With the rights now owned by 20th Century Fox, the FF languished in development hell for years before the success of X-Men (2000) and Spider-Man (2002) ramped up enthusiasm resulting in Fantastic Four (2005) and its sequel Fantastic Four: Rise of the Silver Surfer (2007).

It’s not hard to discern the good intentions behind these movies, but they’re mostly silly, and kinda crummy, and don’t come close to living up to the splendiforous grandeur of the source material. Plus they made Galactus into a cloud.

The less said about the 2015 reboot, a notoriously troubled production that barely qualifies as an FF adaptation at all, the better.

The acknowledged truth for most Fantastic Four aficionados at this point was that the closest thing we had to a “true” Fantastic Four movie was Brad Bird/Pixar’s The Incredibles (2004).

The neo-futurism, the family dynamic, three of the four superpowers are the same, it captured so much of what was great about the source material.

But there was so much more to the FF that had yet to be properly extrapolated on screen. One aspect I always longed for was the interstellar science fiction adventures.
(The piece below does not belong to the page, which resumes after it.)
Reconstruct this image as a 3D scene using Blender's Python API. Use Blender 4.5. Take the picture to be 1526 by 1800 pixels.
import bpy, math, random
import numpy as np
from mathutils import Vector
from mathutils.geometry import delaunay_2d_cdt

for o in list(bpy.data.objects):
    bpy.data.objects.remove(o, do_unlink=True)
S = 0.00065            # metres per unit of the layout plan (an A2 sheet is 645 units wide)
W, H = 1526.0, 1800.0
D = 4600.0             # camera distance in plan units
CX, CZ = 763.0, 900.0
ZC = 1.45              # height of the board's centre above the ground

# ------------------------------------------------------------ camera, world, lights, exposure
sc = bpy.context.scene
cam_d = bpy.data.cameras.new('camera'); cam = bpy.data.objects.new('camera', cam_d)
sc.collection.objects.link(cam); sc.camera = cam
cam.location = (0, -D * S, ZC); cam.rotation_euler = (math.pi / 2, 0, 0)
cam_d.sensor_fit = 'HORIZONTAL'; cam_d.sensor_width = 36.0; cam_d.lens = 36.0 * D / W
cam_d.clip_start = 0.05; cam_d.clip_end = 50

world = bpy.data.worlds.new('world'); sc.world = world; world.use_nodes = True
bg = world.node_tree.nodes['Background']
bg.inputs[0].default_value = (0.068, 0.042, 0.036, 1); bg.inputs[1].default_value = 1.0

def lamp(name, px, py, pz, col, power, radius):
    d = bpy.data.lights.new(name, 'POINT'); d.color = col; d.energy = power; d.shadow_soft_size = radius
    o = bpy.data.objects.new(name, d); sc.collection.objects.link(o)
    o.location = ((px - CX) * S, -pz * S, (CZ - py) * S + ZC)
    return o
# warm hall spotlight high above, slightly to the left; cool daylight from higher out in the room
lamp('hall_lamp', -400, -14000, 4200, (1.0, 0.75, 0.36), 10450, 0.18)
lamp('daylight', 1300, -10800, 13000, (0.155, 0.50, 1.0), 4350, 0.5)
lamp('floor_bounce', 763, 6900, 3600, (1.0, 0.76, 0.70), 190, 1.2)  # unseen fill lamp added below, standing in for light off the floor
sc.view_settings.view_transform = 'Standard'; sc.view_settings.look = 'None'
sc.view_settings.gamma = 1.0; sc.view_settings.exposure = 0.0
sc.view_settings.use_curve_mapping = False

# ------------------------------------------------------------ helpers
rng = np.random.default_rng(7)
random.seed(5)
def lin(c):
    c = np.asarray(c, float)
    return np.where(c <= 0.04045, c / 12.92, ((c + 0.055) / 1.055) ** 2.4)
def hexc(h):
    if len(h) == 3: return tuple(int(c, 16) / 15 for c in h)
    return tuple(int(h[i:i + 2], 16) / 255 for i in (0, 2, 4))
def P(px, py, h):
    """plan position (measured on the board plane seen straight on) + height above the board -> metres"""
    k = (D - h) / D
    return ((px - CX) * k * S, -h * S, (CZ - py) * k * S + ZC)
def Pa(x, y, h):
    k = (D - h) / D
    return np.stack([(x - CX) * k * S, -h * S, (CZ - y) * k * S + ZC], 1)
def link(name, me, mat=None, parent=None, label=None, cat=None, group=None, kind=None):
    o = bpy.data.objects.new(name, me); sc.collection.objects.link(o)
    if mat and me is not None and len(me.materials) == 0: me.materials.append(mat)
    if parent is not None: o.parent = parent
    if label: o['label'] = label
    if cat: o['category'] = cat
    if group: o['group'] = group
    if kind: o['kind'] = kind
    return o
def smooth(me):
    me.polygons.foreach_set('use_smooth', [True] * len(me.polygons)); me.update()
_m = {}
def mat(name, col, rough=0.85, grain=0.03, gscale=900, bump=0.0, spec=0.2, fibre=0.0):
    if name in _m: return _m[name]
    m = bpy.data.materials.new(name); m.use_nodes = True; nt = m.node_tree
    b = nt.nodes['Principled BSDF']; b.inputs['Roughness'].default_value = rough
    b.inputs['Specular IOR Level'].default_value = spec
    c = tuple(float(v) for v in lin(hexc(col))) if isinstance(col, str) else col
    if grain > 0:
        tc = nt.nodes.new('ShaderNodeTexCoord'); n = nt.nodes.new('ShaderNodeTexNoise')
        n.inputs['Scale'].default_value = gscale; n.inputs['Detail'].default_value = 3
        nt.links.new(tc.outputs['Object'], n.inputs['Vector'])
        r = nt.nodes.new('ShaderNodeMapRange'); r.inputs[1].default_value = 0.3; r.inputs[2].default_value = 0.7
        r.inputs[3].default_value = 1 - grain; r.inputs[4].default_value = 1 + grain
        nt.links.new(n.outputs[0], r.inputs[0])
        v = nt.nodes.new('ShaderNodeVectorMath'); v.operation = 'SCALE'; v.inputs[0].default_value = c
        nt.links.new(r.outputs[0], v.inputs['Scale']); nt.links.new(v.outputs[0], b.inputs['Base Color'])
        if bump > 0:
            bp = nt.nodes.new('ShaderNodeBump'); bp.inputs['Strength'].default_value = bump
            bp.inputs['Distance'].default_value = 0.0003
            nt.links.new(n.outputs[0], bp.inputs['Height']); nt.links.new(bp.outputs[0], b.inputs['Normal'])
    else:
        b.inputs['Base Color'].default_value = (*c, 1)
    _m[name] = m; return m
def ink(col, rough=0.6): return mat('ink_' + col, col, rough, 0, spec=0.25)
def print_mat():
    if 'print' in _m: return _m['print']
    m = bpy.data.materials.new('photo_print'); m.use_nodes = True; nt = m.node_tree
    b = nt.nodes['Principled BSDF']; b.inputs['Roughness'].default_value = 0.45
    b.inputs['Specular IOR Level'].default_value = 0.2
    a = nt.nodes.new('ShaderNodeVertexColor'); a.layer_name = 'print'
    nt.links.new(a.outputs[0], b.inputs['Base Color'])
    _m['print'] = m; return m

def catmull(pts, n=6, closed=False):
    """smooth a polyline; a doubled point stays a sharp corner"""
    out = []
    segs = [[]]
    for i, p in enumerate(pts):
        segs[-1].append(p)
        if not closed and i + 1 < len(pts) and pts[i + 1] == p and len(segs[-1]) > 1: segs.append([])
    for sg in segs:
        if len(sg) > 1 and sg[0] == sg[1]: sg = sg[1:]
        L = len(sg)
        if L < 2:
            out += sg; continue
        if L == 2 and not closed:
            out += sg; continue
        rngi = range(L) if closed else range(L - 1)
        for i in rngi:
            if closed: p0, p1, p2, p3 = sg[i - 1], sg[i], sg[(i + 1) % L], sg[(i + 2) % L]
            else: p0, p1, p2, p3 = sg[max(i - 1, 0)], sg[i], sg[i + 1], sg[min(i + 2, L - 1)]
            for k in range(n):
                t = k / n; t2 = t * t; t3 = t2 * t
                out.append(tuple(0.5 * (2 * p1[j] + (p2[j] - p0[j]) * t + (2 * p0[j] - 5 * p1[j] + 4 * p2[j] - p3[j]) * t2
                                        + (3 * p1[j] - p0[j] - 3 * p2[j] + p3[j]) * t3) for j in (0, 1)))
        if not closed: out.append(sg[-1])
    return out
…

Rick and Morty clearly took much inspiration from the FF in this regard.

Which also speaks to how there was legitimate concern that even an honourable Fantastic Four might suffer from the “John Carter effect”, where a property is so influential that by the time an official adaptation comes around, it might seem derivative.

Additionally, although the modern Marvel Cinematic Universe defined its success by leaning into the source material where other comic book adaptations had shunned it, it has become weighed down by its shared universe obligations of late, and individual movies have rarely gotten a chance to express their individuality.

Which is why it was so refreshing to see The Fantastic Four: First Steps lean so hard into the elements that make Fantastic Four unique—the aesthetic, the earnestness, the family dynamic, the celebration of science and exploration.

Just by locating this in a 1960s-looking environment alone sets it apart from the increasingly uniform colour palette displayed by the other Marvel movies. It also frees the movie from the punishingly quippy tone that permeates many modern superhero films. There’s a refreshingly earnest quality here that also evokes another recently-released superhero movie.

Heck even the quaintness feels fresh. Maybe it was the last place left to go in a superhero movie. Old-fashioned feels practically forward-looking these days.

I hope these qualities are maintained as the Fantastic Four is subsumed into the greater Marvel Cinematic Universe. But these four might just be too pure for our world.